- **Work instructions**: Your task is to give the listing below back word for word, pictures excluded.

- **Collected material**:
■ ■ ■ ■ ■
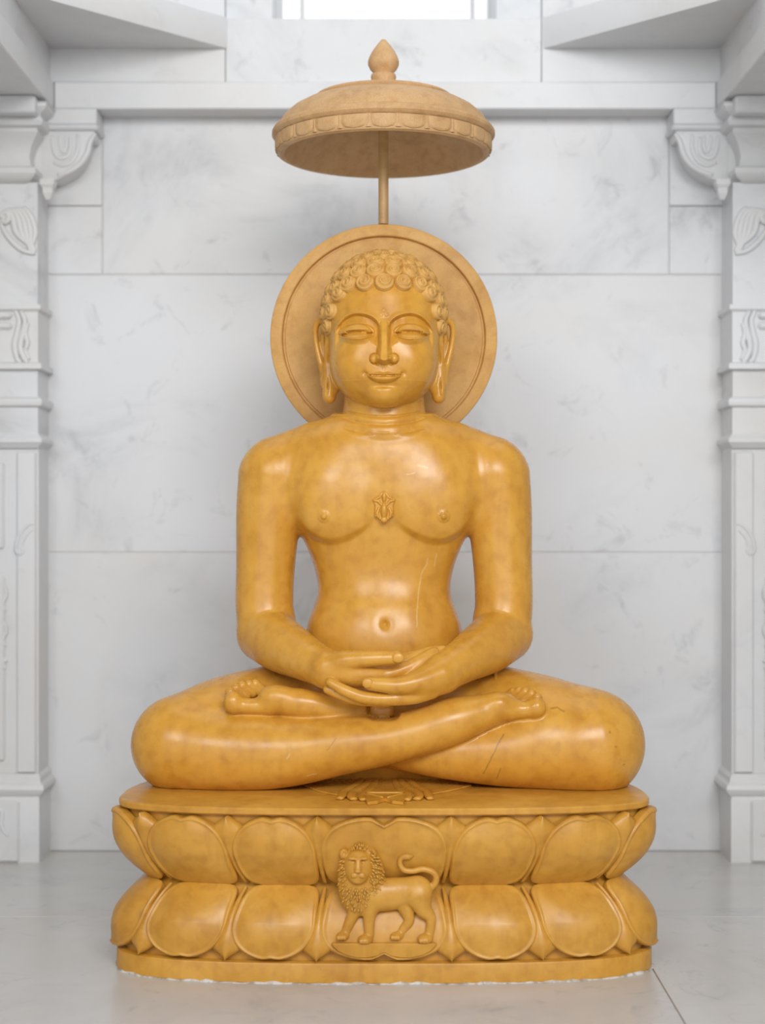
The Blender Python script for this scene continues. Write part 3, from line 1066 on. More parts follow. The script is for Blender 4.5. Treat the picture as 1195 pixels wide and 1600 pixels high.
def make_hair(root, org):
    cx, cz = W(CX, 490, 0)[0], W(CX, 490, 0)[2] - 2
    C0 = np.array([cx, 18.0, cz]); R0 = np.array([92.0, 92.0, 94.0])
    me = curl_mesh()
    rnd = random.Random(3)
    spots = []
    for (el, n, off, amin) in ((90, 1, 0, 0), (76, 6, 0.5, 0), (63, 10, 0, 0), (50.5, 14, 0.5, 0), (38.5, 17, 0.5, 0), (25.5, 18, 0, 0),
                               (13, 18, 0.5, 50), (1, 18, 0, 60), (-12, 18, 0.5, 69)):
        for i in range(n):
            a = (i + off) * 360.0 / n
            a = (a + 180) % 360 - 180
            if abs(a) < amin or (el < 30 and abs(a) > 118) or (el < 60 and abs(a) > 140):
                continue
            e = el
            if el == 25.5 and abs(a) > 45:
                e -= 2
            if el == 13 and abs(a) < 55:
                e = 17
            spots.append((a, e))
    k = 0
    for (a, e) in spots:
        ar, er = math.radians(a), math.radians(e)
        d = np.array([math.sin(ar) * math.cos(er), -math.cos(ar) * math.cos(er), math.sin(er)])
        p = C0 + d * R0
        nrm = d / R0; nrm /= np.linalg.norm(nrm)
        o = bpy.data.objects.new('hair_curl', me)
        link(o, root)
        q = Vector(nrm).to_track_quat('Z', 'Y')
        sgn = 1 if a <= 0.01 else -1
        o.location = Vector((p + nrm * 0.5) * 0.001) + Vector((0, 0, CAM_H)) - Vector(org)
        o.rotation_mode = 'QUATERNION'
        o.rotation_quaternion = q @ Matrix.Rotation(rnd.uniform(-0.5, 0.5) + 1.2, 3, 'Z').to_quaternion()
        r = 0.0150 * (1 + rnd.uniform(-0.04, 0.04))
        if abs(a) > 55 and e < 30:
            r *= 0.92
        o.scale = (r, r, r * 1.0)
        k += 1
make_hair(statue, ST_ORG)

# ------------------------------------------------------------------ halo
def make_halo(root, org):
    c = P(599.5, 527.5, 0.115) - Vector(org)
    R = 0.1775 * 2515 / 2400 * 1.0
    r1, r2 = R * 0.872, R * 0.895
    prof = [(0, 0.006), (R * 0.5, 0.0055), (r1 - 0.02, 0.004), (r1 - 0.001, 0.003), (r1, 0.0058), (r2 - 0.001, 0.0058), (r2, -0.001), (r2 + 0.0015, -0.002),
            (R - 0.003, -0.002), (R - 0.0008, -0.001), (R, 0.002), (R, 0.022), (R - 0.003, 0.026), (0, 0.028)]
    o = lathe('halo', prof, M_HALO, root, n=160, loc=c, axis='Y', ang=28)
    tag(o, 'round halo disc with a grooved rim behind the head')
    return o
make_halo(statue, ST_ORG)

# ------------------------------------------------------------------ chest emblem
def make_emblem(root, org):
    S = Sculpt()
    ys = np.arange(-110, -20, 0.5, dtype=np.float32)
    c0 = W(600, 792, -50)
    f = BODY_SDF.eval(np.column_stack([np.full_like(ys, c0[0] + 12), ys, np.full_like(ys, c0[2])]))
    Y = float(ys[np.argmax(f < 0)]) + 0.5                # skin of the chest
    def C(px, py, dy=0.0): return W(px, py, Y + dy)
    out = np.array([C(x, y)[[0, 2]] for x, y in [(600, 766), (606, 773), (619, 780), (614, 790), (615, 806), (607, 812), (600, 819), (593, 812), (585, 806), (586, 790), (581, 780), (594, 773)]])
    def plate(Q):
        x, z = Q[:, 0], Q[:, 2]
        n = len(out)
        d = np.full(len(Q), 1e9, np.float32); ins = np.zeros(len(Q), bool)
        for i in range(n):
            a, b = out[i], out[(i + 1) % n]
            e = b - a
            t = np.clip(((x - a[0]) * e[0] + (z - a[1]) * e[1]) / (e @ e), 0, 1)
            d = np.minimum(d, np.hypot(x - a[0] - t * e[0], z - a[1] - t * e[1]))
            c = ((a[1] > z) != (b[1] > z)) & (x < (b[0] - a[0]) * (z - a[1]) / (b[1] - a[1] + 1e-9) + a[0])
            ins ^= c
        s = np.where(ins, -d, d)
        return smax(s, np.abs(Q[:, 1] - (Y + 3)) - 8.5, 2.0)
    S.add((-25, Y - 6, out[:, 1].min()), (30, Y + 12, out[:, 1].max()), plate)
    # petals and bud in relief
    S.ell(C(600, 798, -6), (5.2, 7, 13), k=1.0)
    S.ell(C(600, 812, -5.5), (5.5, 5, 5), k=0.6)
    S.ell(C(600, 777, -6), (3.2, 5, 8), k=1.0)
    for s in (-1, 1):
        S.tube([[*C(600 + s * 4, 789, -6), 2.0], [*C(600 + s * 9, 783, -6.5), 2.3], [*C(600 + s * 15, 782, -6), 1.8]], k=1)
        S.tube([[*C(600 + s * 8, 794, -6), 2.0], [*C(600 + s * 11, 802, -6), 2.6], [*C(600 + s * 9, 808, -6), 1.6]], k=1)
        S.tube([[*C(600 + s * 3, 770, -6), 1.2], [*C(600 + s * 7, 777, -6), 1.6], [*C(600 + s * 12, 779, -6), 1.0]], k=1)
    o = sdf_obj('chest_emblem', S, (-24, Y - 20, out[:, 1].min() - 4), (30, Y + 14, out[:, 1].max() + 4), 0.9, M_AMBER, root, (), org)
    tag(o, 'small carved flower emblem on the chest')
make_emblem(statue, ST_ORG)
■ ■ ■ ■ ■
- **Full solution**:
The Blender Python script for this scene continues. Write part 3, from line 1066 on. More parts follow. The script is for Blender 4.5. Treat the picture as 1195 pixels wide and 1600 pixels high.
def make_hair(root, org):
    cx, cz = W(CX, 490, 0)[0], W(CX, 490, 0)[2] - 2
    C0 = np.array([cx, 18.0, cz]); R0 = np.array([92.0, 92.0, 94.0])
    me = curl_mesh()
    rnd = random.Random(3)
    spots = []
    for (el, n, off, amin) in ((90, 1, 0, 0), (76, 6, 0.5, 0), (63, 10, 0, 0), (50.5, 14, 0.5, 0), (38.5, 17, 0.5, 0), (25.5, 18, 0, 0),
                               (13, 18, 0.5, 50), (1, 18, 0, 60), (-12, 18, 0.5, 69)):
        for i in range(n):
            a = (i + off) * 360.0 / n
            a = (a + 180) % 360 - 180
            if abs(a) < amin or (el < 30 and abs(a) > 118) or (el < 60 and abs(a) > 140):
                continue
            e = el
            if el == 25.5 and abs(a) > 45:
                e -= 2
            if el == 13 and abs(a) < 55:
                e = 17
            spots.append((a, e))
    k = 0
    for (a, e) in spots:
        ar, er = math.radians(a), math.radians(e)
        d = np.array([math.sin(ar) * math.cos(er), -math.cos(ar) * math.cos(er), math.sin(er)])
        p = C0 + d * R0
        nrm = d / R0; nrm /= np.linalg.norm(nrm)
        o = bpy.data.objects.new('hair_curl', me)
        link(o, root)
        q = Vector(nrm).to_track_quat('Z', 'Y')
        sgn = 1 if a <= 0.01 else -1
        o.location = Vector((p + nrm * 0.5) * 0.001) + Vector((0, 0, CAM_H)) - Vector(org)
        o.rotation_mode = 'QUATERNION'
        o.rotation_quaternion = q @ Matrix.Rotation(rnd.uniform(-0.5, 0.5) + 1.2, 3, 'Z').to_quaternion()
        r = 0.0150 * (1 + rnd.uniform(-0.04, 0.04))
        if abs(a) > 55 and e < 30:
            r *= 0.92
        o.scale = (r, r, r * 1.0)
        k += 1
make_hair(statue, ST_ORG)

# ------------------------------------------------------------------ halo
def make_halo(root, org):
    c = P(599.5, 527.5, 0.115) - Vector(org)
    R = 0.1775 * 2515 / 2400 * 1.0
    r1, r2 = R * 0.872, R * 0.895
    prof = [(0, 0.006), (R * 0.5, 0.0055), (r1 - 0.02, 0.004), (r1 - 0.001, 0.003), (r1, 0.0058), (r2 - 0.001, 0.0058), (r2, -0.001), (r2 + 0.0015, -0.002),
            (R - 0.003, -0.002), (R - 0.0008, -0.001), (R, 0.002), (R, 0.022), (R - 0.003, 0.026), (0, 0.028)]
    o = lathe('halo', prof, M_HALO, root, n=160, loc=c, axis='Y', ang=28)
    tag(o, 'round halo disc with a grooved rim behind the head')
    return o
make_halo(statue, ST_ORG)

# ------------------------------------------------------------------ chest emblem
def make_emblem(root, org):
    S = Sculpt()
    ys = np.arange(-110, -20, 0.5, dtype=np.float32)
    c0 = W(600, 792, -50)
    f = BODY_SDF.eval(np.column_stack([np.full_like(ys, c0[0] + 12), ys, np.full_like(ys, c0[2])]))
    Y = float(ys[np.argmax(f < 0)]) + 0.5                # skin of the chest
    def C(px, py, dy=0.0): return W(px, py, Y + dy)
    out = np.array([C(x, y)[[0, 2]] for x, y in [(600, 766), (606, 773), (619, 780), (614, 790), (615, 806), (607, 812), (600, 819), (593, 812), (585, 806), (586, 790), (581, 780), (594, 773)]])
    def plate(Q):
        x, z = Q[:, 0], Q[:, 2]
        n = len(out)
        d = np.full(len(Q), 1e9, np.float32); ins = np.zeros(len(Q), bool)
        for i in range(n):
            a, b = out[i], out[(i + 1) % n]
            e = b - a
            t = np.clip(((x - a[0]) * e[0] + (z - a[1]) * e[1]) / (e @ e), 0, 1)
            d = np.minimum(d, np.hypot(x - a[0] - t * e[0], z - a[1] - t * e[1]))
            c = ((a[1] > z) != (b[1] > z)) & (x < (b[0] - a[0]) * (z - a[1]) / (b[1] - a[1] + 1e-9) + a[0])
            ins ^= c
        s = np.where(ins, -d, d)
        return smax(s, np.abs(Q[:, 1] - (Y + 3)) - 8.5, 2.0)
    S.add((-25, Y - 6, out[:, 1].min()), (30, Y + 12, out[:, 1].max()), plate)
    # petals and bud in relief
    S.ell(C(600, 798, -6), (5.2, 7, 13), k=1.0)
    S.ell(C(600, 812, -5.5), (5.5, 5, 5), k=0.6)
    S.ell(C(600, 777, -6), (3.2, 5, 8), k=1.0)
    for s in (-1, 1):
        S.tube([[*C(600 + s * 4, 789, -6), 2.0], [*C(600 + s * 9, 783, -6.5), 2.3], [*C(600 + s * 15, 782, -6), 1.8]], k=1)
        S.tube([[*C(600 + s * 8, 794, -6), 2.0], [*C(600 + s * 11, 802, -6), 2.6], [*C(600 + s * 9, 808, -6), 1.6]], k=1)
        S.tube([[*C(600 + s * 3, 770, -6), 1.2], [*C(600 + s * 7, 777, -6), 1.6], [*C(600 + s * 12, 779, -6), 1.0]], k=1)
    o = sdf_obj('chest_emblem', S, (-24, Y - 20, out[:, 1].min() - 4), (30, Y + 14, out[:, 1].max() + 4), 0.9, M_AMBER, root, (), org)
    tag(o, 'small carved flower emblem on the chest')
make_emblem(statue, ST_ORG)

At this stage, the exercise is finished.